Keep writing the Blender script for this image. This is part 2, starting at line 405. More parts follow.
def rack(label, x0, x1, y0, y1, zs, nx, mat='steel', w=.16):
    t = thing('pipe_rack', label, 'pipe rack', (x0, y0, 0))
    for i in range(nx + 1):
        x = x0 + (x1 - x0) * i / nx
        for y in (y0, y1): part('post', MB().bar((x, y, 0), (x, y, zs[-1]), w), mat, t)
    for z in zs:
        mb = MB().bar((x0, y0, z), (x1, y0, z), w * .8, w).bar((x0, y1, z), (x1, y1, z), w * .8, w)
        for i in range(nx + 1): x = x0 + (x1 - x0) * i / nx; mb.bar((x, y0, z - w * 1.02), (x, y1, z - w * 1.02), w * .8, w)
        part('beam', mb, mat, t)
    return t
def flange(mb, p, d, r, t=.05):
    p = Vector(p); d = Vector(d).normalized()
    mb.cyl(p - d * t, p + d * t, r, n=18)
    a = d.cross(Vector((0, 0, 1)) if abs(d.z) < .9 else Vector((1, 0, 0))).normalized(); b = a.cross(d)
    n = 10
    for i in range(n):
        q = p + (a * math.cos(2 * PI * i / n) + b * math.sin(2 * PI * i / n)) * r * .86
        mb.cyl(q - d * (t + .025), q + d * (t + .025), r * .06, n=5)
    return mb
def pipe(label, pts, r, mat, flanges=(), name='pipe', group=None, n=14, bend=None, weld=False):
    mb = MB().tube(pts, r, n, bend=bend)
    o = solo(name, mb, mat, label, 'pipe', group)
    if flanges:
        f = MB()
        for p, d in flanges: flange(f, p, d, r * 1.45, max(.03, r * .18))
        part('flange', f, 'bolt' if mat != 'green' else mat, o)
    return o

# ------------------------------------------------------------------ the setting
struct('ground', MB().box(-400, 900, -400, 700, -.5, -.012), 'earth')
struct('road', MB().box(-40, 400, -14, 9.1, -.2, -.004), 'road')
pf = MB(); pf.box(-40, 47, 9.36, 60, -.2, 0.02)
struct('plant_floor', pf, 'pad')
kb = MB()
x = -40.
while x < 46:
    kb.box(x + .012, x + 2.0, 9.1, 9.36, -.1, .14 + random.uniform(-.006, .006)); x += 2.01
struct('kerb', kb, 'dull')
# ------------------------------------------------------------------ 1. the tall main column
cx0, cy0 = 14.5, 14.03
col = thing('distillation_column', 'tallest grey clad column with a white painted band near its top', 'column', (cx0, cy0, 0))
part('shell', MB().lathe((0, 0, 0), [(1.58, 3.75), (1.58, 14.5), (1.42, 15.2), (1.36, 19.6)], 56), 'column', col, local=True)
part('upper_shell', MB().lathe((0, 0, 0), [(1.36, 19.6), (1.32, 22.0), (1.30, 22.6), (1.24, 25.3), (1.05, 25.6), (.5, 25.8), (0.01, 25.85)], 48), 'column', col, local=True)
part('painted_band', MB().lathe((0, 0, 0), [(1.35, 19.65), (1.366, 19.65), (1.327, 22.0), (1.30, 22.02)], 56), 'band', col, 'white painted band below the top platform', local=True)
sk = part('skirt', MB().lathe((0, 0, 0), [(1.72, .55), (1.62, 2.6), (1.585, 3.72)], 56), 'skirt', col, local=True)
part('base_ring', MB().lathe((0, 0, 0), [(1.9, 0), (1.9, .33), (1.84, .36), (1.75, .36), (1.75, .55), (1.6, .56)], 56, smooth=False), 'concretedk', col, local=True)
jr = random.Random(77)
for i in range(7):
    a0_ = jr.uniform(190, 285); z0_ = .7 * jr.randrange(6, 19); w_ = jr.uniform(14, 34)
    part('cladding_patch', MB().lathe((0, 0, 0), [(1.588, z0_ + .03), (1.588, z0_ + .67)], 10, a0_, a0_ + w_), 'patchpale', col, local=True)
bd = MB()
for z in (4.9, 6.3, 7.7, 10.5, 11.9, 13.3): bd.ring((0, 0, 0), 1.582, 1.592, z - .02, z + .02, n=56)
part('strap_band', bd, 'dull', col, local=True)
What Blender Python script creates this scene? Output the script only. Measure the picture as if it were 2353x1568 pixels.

> _THE EXERCISE_:
Reproduce all of the material above word for word.

> _ANSWER TO THE PROBLEM_:
Keep writing the Blender script for this image. This is part 2, starting at line 405. More parts follow.
def rack(label, x0, x1, y0, y1, zs, nx, mat='steel', w=.16):
    t = thing('pipe_rack', label, 'pipe rack', (x0, y0, 0))
    for i in range(nx + 1):
        x = x0 + (x1 - x0) * i / nx
        for y in (y0, y1): part('post', MB().bar((x, y, 0), (x, y, zs[-1]), w), mat, t)
    for z in zs:
        mb = MB().bar((x0, y0, z), (x1, y0, z), w * .8, w).bar((x0, y1, z), (x1, y1, z), w * .8, w)
        for i in range(nx + 1): x = x0 + (x1 - x0) * i / nx; mb.bar((x, y0, z - w * 1.02), (x, y1, z - w * 1.02), w * .8, w)
        part('beam', mb, mat, t)
    return t
def flange(mb, p, d, r, t=.05):
    p = Vector(p); d = Vector(d).normalized()
    mb.cyl(p - d * t, p + d * t, r, n=18)
    a = d.cross(Vector((0, 0, 1)) if abs(d.z) < .9 else Vector((1, 0, 0))).normalized(); b = a.cross(d)
    n = 10
    for i in range(n):
        q = p + (a * math.cos(2 * PI * i / n) + b * math.sin(2 * PI * i / n)) * r * .86
        mb.cyl(q - d * (t + .025), q + d * (t + .025), r * .06, n=5)
    return mb
def pipe(label, pts, r, mat, flanges=(), name='pipe', group=None, n=14, bend=None, weld=False):
    mb = MB().tube(pts, r, n, bend=bend)
    o = solo(name, mb, mat, label, 'pipe', group)
    if flanges:
        f = MB()
        for p, d in flanges: flange(f, p, d, r * 1.45, max(.03, r * .18))
        part('flange', f, 'bolt' if mat != 'green' else mat, o)
    return o

# ------------------------------------------------------------------ the setting
struct('ground', MB().box(-400, 900, -400, 700, -.5, -.012), 'earth')
struct('road', MB().box(-40, 400, -14, 9.1, -.2, -.004), 'road')
pf = MB(); pf.box(-40, 47, 9.36, 60, -.2, 0.02)
struct('plant_floor', pf, 'pad')
kb = MB()
x = -40.
while x < 46:
    kb.box(x + .012, x + 2.0, 9.1, 9.36, -.1, .14 + random.uniform(-.006, .006)); x += 2.01
struct('kerb', kb, 'dull')
# ------------------------------------------------------------------ 1. the tall main column
cx0, cy0 = 14.5, 14.03
col = thing('distillation_column', 'tallest grey clad column with a white painted band near its top', 'column', (cx0, cy0, 0))
part('shell', MB().lathe((0, 0, 0), [(1.58, 3.75), (1.58, 14.5), (1.42, 15.2), (1.36, 19.6)], 56), 'column', col, local=True)
part('upper_shell', MB().lathe((0, 0, 0), [(1.36, 19.6), (1.32, 22.0), (1.30, 22.6), (1.24, 25.3), (1.05, 25.6), (.5, 25.8), (0.01, 25.85)], 48), 'column', col, local=True)
part('painted_band', MB().lathe((0, 0, 0), [(1.35, 19.65), (1.366, 19.65), (1.327, 22.0), (1.30, 22.02)], 56), 'band', col, 'white painted band below the top platform', local=True)
sk = part('skirt', MB().lathe((0, 0, 0), [(1.72, .55), (1.62, 2.6), (1.585, 3.72)], 56), 'skirt', col, local=True)
part('base_ring', MB().lathe((0, 0, 0), [(1.9, 0), (1.9, .33), (1.84, .36), (1.75, .36), (1.75, .55), (1.6, .56)], 56, smooth=False), 'concretedk', col, local=True)
jr = random.Random(77)
for i in range(7):
    a0_ = jr.uniform(190, 285); z0_ = .7 * jr.randrange(6, 19); w_ = jr.uniform(14, 34)
    part('cladding_patch', MB().lathe((0, 0, 0), [(1.588, z0_ + .03), (1.588, z0_ + .67)], 10, a0_, a0_ + w_), 'patchpale', col, local=True)
bd = MB()
for z in (4.9, 6.3, 7.7, 10.5, 11.9, 13.3): bd.ring((0, 0, 0), 1.582, 1.592, z - .02, z + .02, n=56)
part('strap_band', bd, 'dull', col, local=True)
What Blender Python script creates this scene? Output the script only. Measure the picture as if it were 2353x1568 pixels.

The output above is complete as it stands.